By Sarah Left
Published: 4 January 2000 16:30 GMT
The Italians are indulging in some self-congratulation this week, having escaped the millennium bug with only minor problems. Ernesto Bettinelli, president of the Italian government's Y2K taskforce, said the country's laid-back approach has been vindicated, gloating that they didn't put in nearly the time or money the British and Americans did, yet they survived the bug with equally low levels of disruption.
The charge now being levelled at Action 2000, the UK's official watchdog, is that it fell for an enormous hoax, a millennium bug that turned out to be nothing more than a licence for the IT industry to print money. From consultants to software houses, upwards of £20bn changed hands in an effort to correct systems in the UK alone. In Italy, the estimate is under £500m.
Gwynneth Flower, director of Action 2000, summed up the dilemma in an interview with Silicon.com in September 1998. She said: "In many ways, I'm in a no-win situation, because if we survive this millennium period successfully, everyone will say, 'Why did we waste the money on Gwynneth Flower and her team?' And if we have problems, then equally they will wish to make me the public scapegoat."
Robin Guenier, executive director of former watchdog, Taskforce 2000, has rushed to the defence of the "fix and spend" approach, preaching to everyone from Silicon.com to CNN that without the outlay of money, the result would have been disastrous.

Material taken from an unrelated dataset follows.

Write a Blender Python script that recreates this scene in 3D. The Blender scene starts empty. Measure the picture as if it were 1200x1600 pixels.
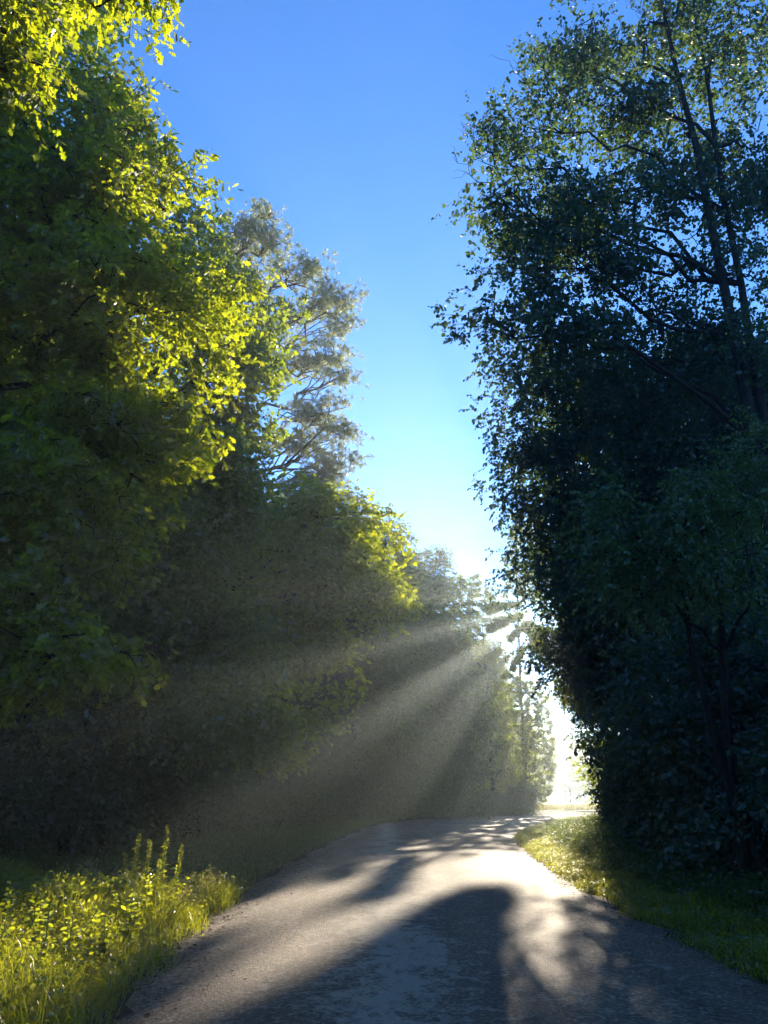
import bpy, math
import numpy as np
from mathutils import Vector, noise as mnoise

rng = np.random.default_rng(11)
S = bpy.context.scene
COL = S.collection
R = math.radians
PITCH, F, EYE = R(20.3), 1202.0, 1.6
CP, SP = math.cos(PITCH), math.sin(PITCH)


def at(px, py, Y):
    """photo pixel (1200x1600) at a ground distance Y -> world point"""
    a, b = (px - 600) / F, (800 - py) / F
    fy, fz = CP - b * SP, b * CP + SP
    k = Y / fy
    return np.array([a * k, Y, EYE + fz * k])


def px2m(py, Y):
    b = (800 - py) / F
    return Y / (CP - b * SP) / F


# ------------------------------------------------------------------ objects
def link(o, parent=None):
    COL.objects.link(o)
    if parent is not None:
        o.parent = parent
    return o


def mesh_obj(name, V, T, mat, parent=None, smooth=False, origin=None):
    V = np.asarray(V, dtype=np.float32)
    T = np.asarray(T, dtype=np.int32)
    if origin is not None:
        V = V - np.asarray(origin, dtype=np.float32)
    me = bpy.data.meshes.new(name)
    n, m, k = len(V), len(T), T.shape[1]
    me.vertices.add(n)
    me.vertices.foreach_set('co', V.ravel())
    me.loops.add(m * k)
    me.loops.foreach_set('vertex_index', T.ravel())
    me.polygons.add(m)
    me.polygons.foreach_set('loop_start', np.arange(0, m * k, k, dtype=np.int32))
    me.polygons.foreach_set('loop_total', np.full(m, k, dtype=np.int32))
    if smooth:
        me.polygons.foreach_set('use_smooth', np.ones(m, dtype=bool))
    me.update(calc_edges=True)
    me.materials.append(mat)
    return link(bpy.data.objects.new(name, me), parent)


def tag(o, label=None, cat=None, group=None, kind=None):
    if label: o['label'] = label
    if cat: o['category'] = cat
    if group: o['group'] = group
    if kind: o['kind'] = kind
    return o


def empty(name, loc, label, cat, group=None):
    o = bpy.data.objects.new(name, None)
    o.empty_display_size = .3
    o.location = loc
    return tag(link(o), label, cat, group)


def copy_tree(o, parent=None):
    c = o.copy()
    COL.objects.link(c)
    c.parent = parent
    for ch in o.children:
        copy_tree(ch, c)
    return c


class Soup:
    def __init__(s):
        s.v, s.t, s.n = [], [], 0

    def add(s, V, T):
        s.v.append(np.asarray(V, dtype=np.float32))
        s.t.append(np.asarray(T, dtype=np.int64) + s.n)
        s.n += len(V)

    def build(s, name, mat, parent=None, smooth=False, origin=None):
        if not s.v:
            return None
        return mesh_obj(name, np.concatenate(s.v), np.concatenate(s.t), mat, parent, smooth, origin)


def norm(a):
    return a / np.maximum(np.linalg.norm(a, axis=-1, keepdims=True), 1e-9)


def tube(path, rad, sides=7, wob=0.0):
    P = np.asarray(path, dtype=float)
    rad = np.broadcast_to(np.asarray(rad, dtype=float), (len(P),))
    tan = norm(np.gradient(P, axis=0))
    ref = np.where(np.abs(tan[:, 2:3]) > .9, np.array([[1., 0, 0]]), np.array([[0, 0, 1.]]))
    u = norm(np.cross(tan, ref))
    w = np.cross(tan, u)
    a = np.linspace(0, 2 * np.pi, sides, endpoint=False)
    rr = rad[:, None] * (1 + wob * rng.normal(size=(len(P), sides)))
    V = P[:, None] + rr[..., None] * (np.cos(a)[None, :, None] * u[:, None] + np.sin(a)[None, :, None] * w[:, None])
    V = V.reshape(-1, 3)
    T = []
    for i in range(len(P) - 1):
        for j in range(sides):
            k = (j + 1) % sides
            p, q, r_, s_ = i * sides + j, i * sides + k, (i + 1) * sides + k, (i + 1) * sides + j
            T += [(p, q, r_), (p, r_, s_)]
    return V, np.array(T)


def curve_to(p0, p1, n=8, bow=.12, jit=.04):
    p0, p1 = np.asarray(p0, float), np.asarray(p1, float)
    L = np.linalg.norm(p1 - p0)
    t = np.linspace(0, 1, n)[:, None]
    P = p0 + (p1 - p0) * t
    P = P + np.array([0, 0, 1.]) * (np.sin(t * np.pi) * L * bow)
    j = rng.normal(size=(n, 3)) * L * jit
    j[0] = 0; j[-1] = 0
    return P + j


# ------------------------------------------------------------------ leaf shapes
LEAF4 = (np.array([[0, 0, 0], [.45, .30, .05], [1, 0, -.10], [.45, -.30, .05]]), np.array([[0, 2, 1], [0, 3, 2]]))
LEAF6 = (np.array([[0, 0, 0], [.22, .30, .05], [.68, .30, .05], [1, 0, -.1], [.68, -.30, .05], [.22, -.30, .05]]),
         np.array([[0, 3, 1], [1, 3, 2], [0, 5, 3], [5, 4, 3]]))
_up = [(.0, .02), (.22, .12), (.30, .07), (.45, .27), (.54, .13), (.72, .25), (.80, .12), (1, 0)]
LEAFOAK_V = [(.5, 0, 0)] + [(x, y, .12 * y) for x, y in _up] + [(x, -y, .12 * y) for x, y in _up[:-1]][::-1]
_n = len(LEAFOAK_V) - 1
LEAFOAK = (np.array(LEAFOAK_V), np.array([[0, 1 + i, 1 + (i + 1) % _n] for i in range(_n)]))
BLADE = (np.array([[0, .5, 0], [0, -.5, 0], [.5, .36, .0], [.5, -.36, .0], [1, 0, -.12]]),
         np.array([[0, 1, 2], [1, 3, 2], [2, 3, 4]]))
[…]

And of course, the UK can turn all the inventories, upgrades and training into serious competitive advantage, coming into the year 2000 with a better knowledge of our IT systems than we would otherwise have had.

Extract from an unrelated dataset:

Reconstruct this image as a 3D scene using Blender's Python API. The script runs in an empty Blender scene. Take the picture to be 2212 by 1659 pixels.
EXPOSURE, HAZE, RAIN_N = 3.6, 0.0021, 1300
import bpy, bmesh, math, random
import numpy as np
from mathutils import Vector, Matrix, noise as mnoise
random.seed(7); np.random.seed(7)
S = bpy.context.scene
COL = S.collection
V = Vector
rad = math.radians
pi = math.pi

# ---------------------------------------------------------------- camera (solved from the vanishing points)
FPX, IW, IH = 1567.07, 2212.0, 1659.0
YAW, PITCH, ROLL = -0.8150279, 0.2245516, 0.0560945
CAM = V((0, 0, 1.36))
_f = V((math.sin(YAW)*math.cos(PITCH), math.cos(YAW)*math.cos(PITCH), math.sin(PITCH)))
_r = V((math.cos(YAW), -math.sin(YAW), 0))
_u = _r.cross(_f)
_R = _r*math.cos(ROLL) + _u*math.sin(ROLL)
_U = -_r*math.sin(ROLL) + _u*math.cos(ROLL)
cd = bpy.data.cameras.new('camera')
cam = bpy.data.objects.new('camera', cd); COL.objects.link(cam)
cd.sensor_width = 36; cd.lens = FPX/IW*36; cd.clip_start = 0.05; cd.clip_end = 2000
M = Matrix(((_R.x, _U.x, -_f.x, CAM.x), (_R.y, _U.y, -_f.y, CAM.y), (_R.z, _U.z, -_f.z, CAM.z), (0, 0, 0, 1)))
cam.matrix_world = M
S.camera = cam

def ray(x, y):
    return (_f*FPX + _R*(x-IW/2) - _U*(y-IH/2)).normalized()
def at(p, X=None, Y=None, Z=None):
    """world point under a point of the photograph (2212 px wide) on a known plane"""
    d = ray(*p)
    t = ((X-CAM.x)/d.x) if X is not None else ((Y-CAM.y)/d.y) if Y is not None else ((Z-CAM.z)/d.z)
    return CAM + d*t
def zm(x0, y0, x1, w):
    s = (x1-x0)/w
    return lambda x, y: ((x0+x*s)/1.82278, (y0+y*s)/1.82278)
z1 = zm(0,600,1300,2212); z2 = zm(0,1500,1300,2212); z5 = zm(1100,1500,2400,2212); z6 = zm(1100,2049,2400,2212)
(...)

But it's an uncomfortable truth that countries like Italy and Russia are seeing their under-investment pay off thus far. No nuclear disasters in the Ukraine, no telecommunications black-outs in South Africa, no long queues of planes on the ground at Frankfurt Main, and the only power outages in France due to storms.
It's early days yet, but if countries like Italy emerge economically unscathed with a lesser investment in Y2K remediation, then we will be left looking like victims of hype.
However, there are signs that all will not be well for the Italians. This week, the millennium bug hit their judicial computer system and put the release dates of certain prisoners back to January 1900 - a problem that took only a few hours to correct, we are told. When business resumed on Monday, the birth and residence certificates issued in about 20 towns listed 1900 as the current year.
These are the types of problems that can snowball into something much more complex. As the Taskforce 2000 theory goes, Y2K will strike by attrition rather than a big bang, and Italy could go down by degrees.
No doubt, there are some in the UK government who are silently hoping for it to strike, if only as a vindication of our own expenditure.